Ce sont peut-être les lieder les plus connus, en tout cas ceux qui ont été le plus interprétés et enregistrés. Schubert a 30 ans quand il publie cette musique. Il est déjà malade et il mourra l’année suivante. Ces chants, composés sur les poèmes de Wilhelm Müller, sont empreints de cette vision de la mort inévitable et l’hiver en est une métaphore. Winterreise amorce également une nouveauté stylistique car il est bâti sur un dialogue entre le chant et le piano. Angelin Preljocaj est familier de cette musique depuis longtemps, elle fait partie de sa playlist et c’est tout naturellement qu’il a proposé de construire une pièce sur Le Voyage d’Hiver.
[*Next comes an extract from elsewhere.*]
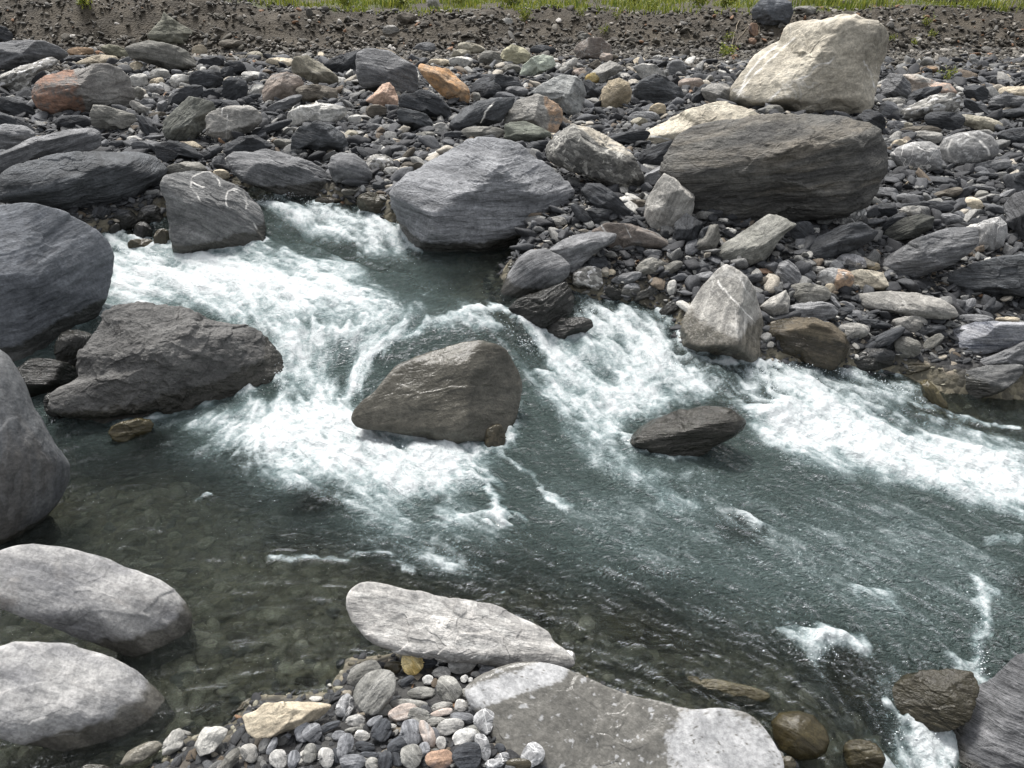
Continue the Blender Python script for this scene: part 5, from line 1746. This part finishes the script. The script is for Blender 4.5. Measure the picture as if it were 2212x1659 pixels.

Que ce soit une commande de la Scala laisse deviner qu’Angelin Preljocaj a largement trempé sa chorégraphie dans le vocabulaire académique. Winterreise est ainsi profondément classique dans son écriture et terriblement moderne dans sa conception. Le chorégraphe a évité l’écueil de raconter ou d’illustrer ce que dit chacun des lieder. Il n’y a pas de traduction proposée et le public est invité davantage à se laisser emporter par cette triade miraculeuse qui s’articule entre les danseurs et danseuses, le pianiste et le chanteur. Ce dernier est sur scène, faisant corps avec les interprètes lorsque le rideau s’ouvre, entamant son chant en descendant vers la fosse. La scénographe, signée Constance Guisset, dessine un plateau recouvert de copeaux noirs ajoutant à l’atmosphère sombre de la pièce. Et les costumes imaginés par Angelin Preljocaj sont à l’unisson.
Ce climat de ténèbres, le chorégraphe l’entretient durant toute la première partie du spectacle, non pas de manière arbitraire, mais parce qu’elle correspond à la construction des lieder. Alternent sur scène duos, trios, quatuor ou ensembles dans une débauche haletante de courses, de sauts et de pirouettes, avec des pas de deux harmonisés ou trois quatuors synchrones. La danse est constamment harmonieuse et symétrique, souvent acrobatique dans les portés. Mais si elle a été conçue pour le Ballet de la Scala, la compagnie d’Angelin Preljocaj se glisse sans encombres dans ce matériau stylistique. Le chorégraphe y ajoute parfois d’autres tonalités folkloriques avant que ne survienne dans la dernière partie un geste plus contemporain.
S’il n’y a pas de césure entre les deux cahiers des lieder, la thématique s’y modifie subrepticement. La nature, et même l’espoir du printemps et d’une possible rédemption, y paraissent possibles. La couleur fait alors son entrée par petites touches, tout d’abord dans les costumes, puis dans le décor. On repère ici ou là quelques jolies références au texte avec l’apparition de trois cercles lumineux en écho aux trois soleils du 23e lied, qui laissent passer une lueur de bonheur dans ce climat crépusculaire de la mélancolie. Avant qu’inévitablement, les ténèbres et la solitude l’emportent. Schubert a composé Le Voyage d’hiver pour une voix de ténor mais les autres tessitures ont été tentées de la chanter. Et c’est pour la version pour baryton qu’Angelin Preljocaj a opté. Elle confère au spectacle un surcroit de profondeur et elle est magnifiquement servie par l’autrichien Thomas Tazl.
Ce Voyage d’Hiver va maintenant voir du pays et semble assuré d’un vaste succès public. Le Corum de Montpellier a en tout cas réservé une ovation géante et méritée à la troupe et à Angelin Preljocaj, au sommet de son savoir-faire et qui livre avec Winterreise une pièce majeure de son répertoire.
Winterreise d’Angelin Preljcaj par le Ballet Preljocaj au Corum de Montpellier, dans le cadre de Montpellier Danse. Avec Baptiste Coissieu, Leonardo Cremashi, Isabel Garcia Lopez, Verity Jacobsen, Jordan Kindell, Théa Martin, Emma Perez Sequeda, Simon Ripert, Kevin Seiti, Redi Shtylla, Anna Tatarova et Cecilia Torres Morillo. Lundi 1er juillet 2019. À voir en tournée en France et en Europe durant toute la saison 2019-2020, du 3 au 5 octobre au Théâtre des Champs-Élysées dans le cadre de la saison TranscenDanses.